Exercise: The required output consists solely of the lines from the top of the listing through the line containing "COL = SC.collection", transcribed exactly.

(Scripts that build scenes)
********
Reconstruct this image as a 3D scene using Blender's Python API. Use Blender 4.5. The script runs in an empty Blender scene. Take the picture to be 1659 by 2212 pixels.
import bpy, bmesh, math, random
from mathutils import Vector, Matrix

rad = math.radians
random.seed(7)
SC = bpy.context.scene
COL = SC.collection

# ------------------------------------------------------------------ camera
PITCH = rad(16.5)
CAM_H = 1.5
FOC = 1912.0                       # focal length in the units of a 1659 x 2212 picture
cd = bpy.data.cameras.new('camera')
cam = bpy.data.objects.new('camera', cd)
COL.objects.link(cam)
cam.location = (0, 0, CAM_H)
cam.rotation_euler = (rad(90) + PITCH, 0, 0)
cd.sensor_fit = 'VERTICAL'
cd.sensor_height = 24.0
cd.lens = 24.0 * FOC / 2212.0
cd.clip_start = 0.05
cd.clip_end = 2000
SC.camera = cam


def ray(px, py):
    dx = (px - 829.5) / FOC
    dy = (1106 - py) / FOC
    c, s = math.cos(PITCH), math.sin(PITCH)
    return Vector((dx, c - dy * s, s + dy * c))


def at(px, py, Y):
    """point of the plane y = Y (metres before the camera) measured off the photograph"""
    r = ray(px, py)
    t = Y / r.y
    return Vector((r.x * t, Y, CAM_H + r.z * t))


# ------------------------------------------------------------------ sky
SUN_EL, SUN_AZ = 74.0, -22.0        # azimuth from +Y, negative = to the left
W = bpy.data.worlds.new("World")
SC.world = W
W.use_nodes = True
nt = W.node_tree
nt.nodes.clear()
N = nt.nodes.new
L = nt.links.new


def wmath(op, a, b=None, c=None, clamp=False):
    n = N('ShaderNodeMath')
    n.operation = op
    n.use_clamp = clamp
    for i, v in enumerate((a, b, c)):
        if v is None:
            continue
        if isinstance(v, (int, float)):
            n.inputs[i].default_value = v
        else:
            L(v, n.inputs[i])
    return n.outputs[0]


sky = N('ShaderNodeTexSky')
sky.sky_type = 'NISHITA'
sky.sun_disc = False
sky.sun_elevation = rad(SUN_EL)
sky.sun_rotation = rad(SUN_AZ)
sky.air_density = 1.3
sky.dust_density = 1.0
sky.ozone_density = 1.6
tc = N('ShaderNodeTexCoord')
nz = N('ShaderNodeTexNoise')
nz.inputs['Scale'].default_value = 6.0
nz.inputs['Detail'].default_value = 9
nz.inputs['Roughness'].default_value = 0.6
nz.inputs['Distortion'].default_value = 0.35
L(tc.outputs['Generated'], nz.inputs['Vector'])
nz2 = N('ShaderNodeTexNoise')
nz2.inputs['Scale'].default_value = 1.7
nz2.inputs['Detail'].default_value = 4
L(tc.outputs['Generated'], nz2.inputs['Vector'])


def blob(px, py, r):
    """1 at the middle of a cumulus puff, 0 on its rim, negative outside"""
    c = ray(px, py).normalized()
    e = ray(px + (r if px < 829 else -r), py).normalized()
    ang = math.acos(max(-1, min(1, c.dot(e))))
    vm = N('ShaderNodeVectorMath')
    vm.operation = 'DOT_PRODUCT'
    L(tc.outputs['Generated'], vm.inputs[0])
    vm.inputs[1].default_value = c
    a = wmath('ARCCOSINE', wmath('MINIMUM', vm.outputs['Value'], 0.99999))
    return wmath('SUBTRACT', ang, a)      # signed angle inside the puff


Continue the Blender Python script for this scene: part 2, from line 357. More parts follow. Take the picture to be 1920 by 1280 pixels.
********
Correct answer:
Reconstruct this image as a 3D scene using Blender's Python API. Use Blender 4.5. The script runs in an empty Blender scene. Take the picture to be 1659 by 2212 pixels.
import bpy, bmesh, math, random
from mathutils import Vector, Matrix

rad = math.radians
random.seed(7)
SC = bpy.context.scene
COL = SC.collection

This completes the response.